Tuesday, 7 January 2014


After one of his most romantic collections to date, things quickly turned gothic with McQueen’s following collection ‘In Memory of Elizabeth Howe’ (which can be seen in full here). Once again the designer reached into his own past to pull inspiration for the show, basing it around a distant relative that was executed in the Salem witch trials. The set, with its red crystal pentagram and huge video screens depicting a naked woman writhing around in limbo, set the scene for a sartorial exploration of the history of witchcraft.

The show begins with a rock soundtrack and signals the introduction of the Pagan era of witchcraft. In its beginnings Paganism was most closely associated with Christianity and the idea of witches in the Pagan religion focused mainly around sorcery and alchemy. More specifically, ‘witches’ were often recruited to act as midwives as they could perform spells and rituals which would encourage fertility and encourage childbirth, a subject which the designer explores via the new cocoon silhouette debuted at the start of this show. The silhouette is designed to mimic the folds of the ovum and represent fertility – it also marks a move away from McQueen’s trademark nipped-in waists and demonstrates versatility.

The show then moves on to the ancient Egyptians and the pyramids, strongly represented by the literal interpretation of Elizabeth Taylor’s graphic eye make-up in the Cleopatra film. The heavy use of metallic gold in the colour palette echoes the decadence of ancient Egypt and leads to some of the show’s most impressive looks. The structure of the dresses is rigid like armour, designed to represent protection – they’re teamed with chic black ankle boots with golden heels, introducing the warrior-like McQueen woman that we know so well. It is here that we also see unbridled glamour, especially in the form of a floor-length gold sequinned gown as well as a sequinned bodysuit complete with a gold metal bodice.

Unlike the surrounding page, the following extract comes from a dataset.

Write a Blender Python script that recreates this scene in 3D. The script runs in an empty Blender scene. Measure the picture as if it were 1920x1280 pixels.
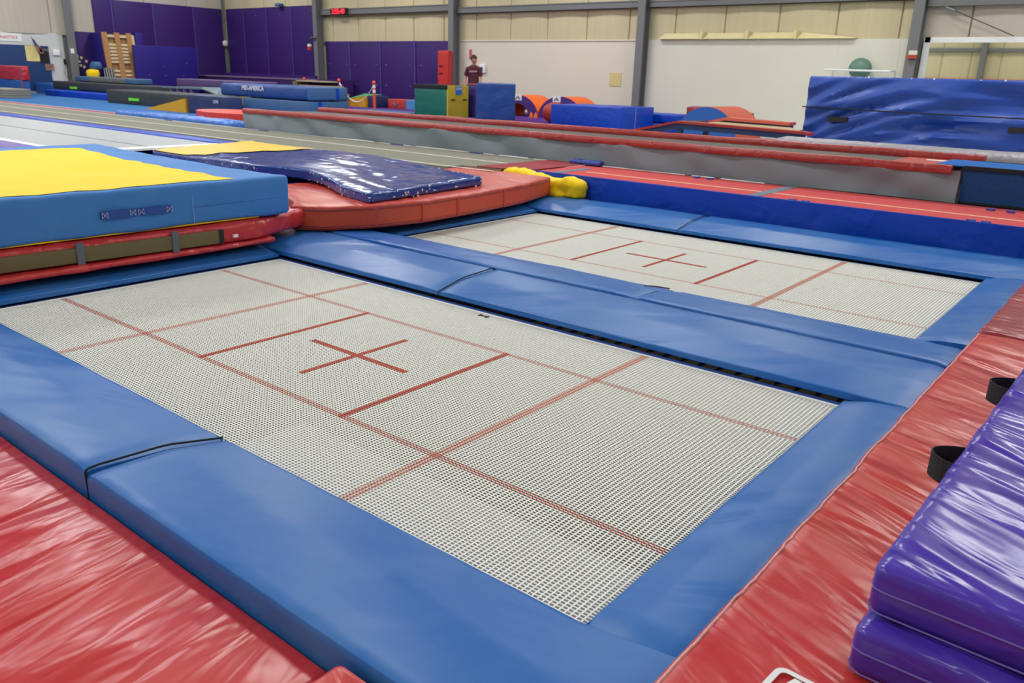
import bpy, bmesh, math, random
from mathutils import Vector, Matrix, noise
random.seed(7)
D = bpy.data
COL = bpy.context.scene.collection
SC = bpy.context.scene

# ------------------------------------------------------------------ camera
cam_data = D.cameras.new('camera'); cam = D.objects.new('camera', cam_data); COL.objects.link(cam)
YAW, PIT, ROL = .675, 1.252, .029
cam.matrix_world = (Matrix.Translation((3.03, -2.526, 1.376)) @ Matrix.Rotation(YAW, 4, 'Z')
                    @ Matrix.Rotation(PIT, 4, 'X') @ Matrix.Rotation(ROL, 4, 'Z'))
cam_data.sensor_width = 36; cam_data.lens = 1511.1 / 1920 * 36
cam_data.clip_start = .05; cam_data.clip_end = 200
cam_data.dof.use_dof = True; cam_data.dof.focus_distance = 3.4; cam_data.dof.aperture_fstop = 5.6
SC.camera = cam
# ------------------------------------------------------------------ light
w = D.worlds.new('world'); SC.world = w; w.use_nodes = True
w.node_tree.nodes['Background'].inputs[0].default_value = (.75, .85, 1, 1)
w.node_tree.nodes['Background'].inputs[1].default_value = .6
SC.view_settings.view_transform = 'Standard'; SC.view_settings.look = 'None'
SC.view_settings.gamma = 1; SC.view_settings.use_curve_mapping = False
SC.view_settings.exposure = 0.0
def lamp(x, y, z, sx, sy, watts, col):
    l = D.lights.new('ceiling_lamp', 'AREA'); l.shape = 'RECTANGLE'; l.size = sx; l.size_y = sy
    l.energy = watts; l.color = col
    o = D.objects.new('ceiling_lamp', l); COL.objects.link(o); o.location = (x, y, z)
    return o
for i, x in enumerate((-28, -20, -12, -4, 4, 11)):
    for j, y in enumerate((-10, -3.5, 3, 9.5, 16)):
        lx, ly, sx = (1.8, 10.6, 3.2) if (x, y) == (4, 9.5) else (x, y, 2.2)
        lamp(lx, ly, 6.75, sx, .9, 250 * ({-4: .72, 4: .34, 11: .34}.get(x, 1.0) if (x, y) not in ((4, 9.5), (11, 9.5), (4, 16)) else 1.1), (1, .97, .9) if (i + j) % 2 else (.93, .97, 1))

# ------------------------------------------------------------------ materials
def lin(h):
    h = h.lstrip('#'); c = [int(h[i:i + 2], 16) / 255 for i in (0, 2, 4)]
    return tuple((v / 12.92 if v <= .04045 else ((v + .055) / 1.055) ** 2.4) for v in c) + (1,)
MATS = {}
def base_mat(name):
    m = D.materials.new(name); m.use_nodes = True
    nt = m.node_tree; b = nt.nodes['Principled BSDF']
    return m, nt, b
def N(nt, t, **kw):
    n = nt.nodes.new(t)
    for k, v in kw.items():
        if k.startswith('i_'):
            n.inputs[k[2:].replace('_', ' ')].default_value = v
        else: setattr(n, k, v)
    return n
def plain(name, col, rough=.6, metal=0, var=.06, scale=6, bump=0, bscale=60, spec=.5, emit=0):
    if name in MATS: return MATS[name]
    m, nt, b = base_mat(name)
    c = lin(col)
    tc = N(nt, 'ShaderNodeTexCoord')
    no = N(nt, 'ShaderNodeTexNoise', i_Scale=scale, i_Detail=3.0)
    nt.links.new(tc.outputs['Object'], no.inputs['Vector'])
    mx = N(nt, 'ShaderNodeMix', data_type='RGBA')
    mx.inputs[6].default_value = tuple(v * (1 - var) for v in c[:3]) + (1,)
    mx.inputs[7].default_value = tuple(min(1, v * (1 + var)) for v in c[:3]) + (1,)
    nt.links.new(no.outputs['Fac'], mx.inputs[0]); nt.links.new(mx.outputs[2], b.inputs['Base Color'])
    b.inputs['Roughness'].default_value = rough; b.inputs['Metallic'].default_value = metal
    b.inputs['Specular IOR Level'].default_value = spec
    if bump:
        n2 = N(nt, 'ShaderNodeTexNoise', i_Scale=bscale, i_Detail=2.0)
        nt.links.new(tc.outputs['Object'], n2.inputs['Vector'])
        bp = N(nt, 'ShaderNodeBump', i_Strength=bump, i_Distance=.01)
        nt.links.new(n2.outputs['Fac'], bp.inputs['Height']); nt.links.new(bp.outputs['Normal'], b.inputs['Normal'])
    if emit:
        b.inputs['Emission Color'].default_value = c; b.inputs['Emission Strength'].default_value = emit
    MATS[name] = m; return m
def vinyl(name, col, rough=.32, ang=0, stretch=.25, scale=5, strength=.35, col2=None, c2amt=.55, spec=.5, dist=.02, worn=None):
    """coated pvc: soft sheen, streaky wrinkles, slightly uneven dye"""
    if name in MATS: return MATS[name]
    m, nt, b = base_mat(name); L = nt.links.new
    tc = N(nt, 'ShaderNodeTexCoord')
    mp = N(nt, 'ShaderNodeMapping', vector_type='TEXTURE'); mp.inputs['Rotation'].default_value = (0, 0, ang); mp.inputs['Scale'].default_value = (1 / stretch, 1, 1)
    L(tc.outputs['Object'], mp.inputs['Vector'])
    n1 = N(nt, 'ShaderNodeTexNoise', i_Scale=scale, i_Detail=2.0, i_Roughness=.4, i_Distortion=.5)
    L(mp.outputs['Vector'], n1.inputs['Vector'])
    n2 = N(nt, 'ShaderNodeTexNoise', i_Scale=scale * 2.3, i_Detail=2.0, i_Roughness=.5, i_Distortion=.8)
    L(mp.outputs['Vector'], n2.inputs['Vector'])
    fa = N(nt, 'ShaderNodeMath', operation='SUBTRACT'); fa.inputs[1].default_value = .5; L(n1.outputs['Fac'], fa.inputs[0])
    fb = N(nt, 'ShaderNodeMath', operation='MULTIPLY'); L(fa.outputs[0], fb.inputs[0]); L(fa.outputs[0], fb.inputs[1])
    fc = N(nt, 'ShaderNodeMath', operation='ADD'); fc.inputs[1].default_value = .0008; L(fb.outputs[0], fc.inputs[0])
    fd = N(nt, 'ShaderNodeMath', operation='SQRT'); L(fc.outputs[0], fd.inputs[0])
    fe = N(nt, 'ShaderNodeMath', operation='MULTIPLY_ADD'); fe.inputs[1].default_value = -2.2; L(fd.outputs[0], fe.inputs[0]); L(n1.outputs['Fac'], fe.inputs[2])
    ad = N(nt, 'ShaderNodeMath', operation='MULTIPLY_ADD'); ad.inputs[1].default_value = .35; L(n2.outputs['Fac'], ad.inputs[0]); L(fe.outputs[0], ad.inputs[2])
    bp = N(nt, 'ShaderNodeBump', i_Strength=strength, i_Distance=dist)
    L(ad.outputs[0], bp.inputs['Height'])
    n3 = N(nt, 'ShaderNodeTexNoise', i_Scale=2.2, i_Detail=5.0, i_Roughness=.65)
    L(tc.outputs['Object'], n3.inputs['Vector'])
    cr = N(nt, 'ShaderNodeMapRange'); cr.inputs[1].default_value = .38; cr.inputs[2].default_value = .72
    L(n3.outputs['Fac'], cr.inputs[0])
    c = lin(col); d = lin(col2) if col2 else tuple(v * .86 for v in c[:3]) + (1,)
    mx = N(nt, 'ShaderNodeMix', data_type='RGBA'); mx.inputs[6].default_value = c; mx.inputs[7].default_value = d
    ml = N(nt, 'ShaderNodeMath', operation='MULTIPLY'); ml.inputs[1].default_value = c2amt
    L(cr.outputs[0], ml.inputs[0]); L(ml.outputs[0], mx.inputs[0])
    out = mx.outputs[2]
    if worn:      # white creased scuffs where the dye has cracked off
        n4 = N(nt, 'ShaderNodeTexNoise', i_Scale=38.0, i_Detail=3.0); L(mp.outputs['Vector'], n4.inputs['Vector'])
        c4 = N(nt, 'ShaderNodeMapRange'); c4.inputs[1].default_value = .68; c4.inputs[2].default_value = .73
        L(n4.outputs['Fac'], c4.inputs[0])
        m4 = N(nt, 'ShaderNodeMix', data_type='RGBA'); m4.inputs[7].default_value = lin(worn)
        L(c4.outputs[0], m4.inputs[0]); L(out, m4.inputs[6]); out = m4.outputs[2]
    L(out, b.inputs['Base Color'])
    rr = N(nt, 'ShaderNodeMapRange'); rr.inputs[3].default_value = rough * .8; rr.inputs[4].default_value = rough * 1.3
    L(n3.outputs['Fac'], rr.inputs[0]); L(rr.outputs[0], b.inputs['Roughness'])
    L(bp.outputs['Normal'], b.inputs['Normal']); b.inputs['Specular IOR Level'].default_value = spec
    MATS[name] = m; return m
def carpet(name, col, scale=120, var=.25, rough=.95, bump=.5):
    if name in MATS: return MATS[name]
    m = plain(name, col, rough, var=var, scale=scale, bump=bump, bscale=scale * 1.6, spec=.1)
    return m

# ------------------------------------------------------------------ geometry
class Geo:
    def __init__(s): s.v = []; s.f = []; s.m = []
    def add(s, vs, fs, mi=0):
        o = len(s.v); s.v += [tuple(p) for p in vs]; s.f += [tuple(i + o for i in f) for f in fs]; s.m += [mi] * len(fs); return s
    def join(s, g, mi=None):
        o = len(s.v); s.v += g.v; s.f += [tuple(i + o for i in f) for f in g.f]; s.m += (g.m if mi is None else [mi] * len(g.f)); return s
    def xf(s, M): s.v = [tuple(M @ Vector(p)) for p in s.v]; return s
    def map(s, fn): s.v = [tuple(fn(Vector(p))) for p in s.v]; return s
def box(x0, x1, y0, y1, z0, z1, mi=0):
    g = Geo()
    vs = [(x, y, z) for z in (z0, z1) for (x, y) in ((x0, y0), (x1, y0), (x1, y1), (x0, y1))]
    g.add(vs, [(3, 2, 1, 0), (4, 5, 6, 7), (0, 1, 5, 4), (1, 2, 6, 5), (2, 3, 7, 6), (3, 0, 4, 7)], mi); return g
def lat(a, b, r, s):
    L = b - a; r = min(r, L * .499)
    c = [0, r * .12, r * .4, r]
    n = max(1, int(round((L - 2 * r) / s)))
    mid = [r + (L - 2 * r) * k / n for k in range(1, n)]
    o = c + mid + [L - r, L - r * .4, L - r * .12, L]
    q = []
    for t in o:
        if not q or t - q[-1] > 1e-5: q.append(t)
    return [a + t for t in q]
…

Blood red slowly becomes a predominant colour theme for obvious reasons, resulting in a series of pieces made in burgundy leather. Perhaps the most impressive of these pieces is a dress with a full skirt – the leather bodice of the dress is slit open to reveal layers of stiff burgundy ruffles beneath, giving the impression that the model has been cut open and that the burgundy represents her dried blood (an appropriately violent image given the flames that flicker on the video screen behind.

McQueen then seems to move onto the concept of necromancy as we see the projections show a corpse-like face crying tears of blood. The colour palette swiftly shifts to black and the religious imagery is ushered in in the form of crystal crucifixes which adorn gothic floor-length gowns. The black is often interspersed with splices of forest green or softened slightly with the addition of sheer panelling and lace, and towards the show’s finale we see a series of classic black dresses embellished with glimmering sequins of every metallic hue. One model walks the runway in a nude mask decorated with gold and black beading which hides her face, and another walks with her face painted gold as we see the image of a nude woman slowly being overcome by blood behind her. The dresses in the collection are Egyptian glamour at their best and the concept is flawlessly executed and deliciously morbid. It also saw the perfect springboard for the designer to launch his Egyptian make-up collaboration with MAC cosmetics – a sign that he was fast learning to combine creative flair with business sense.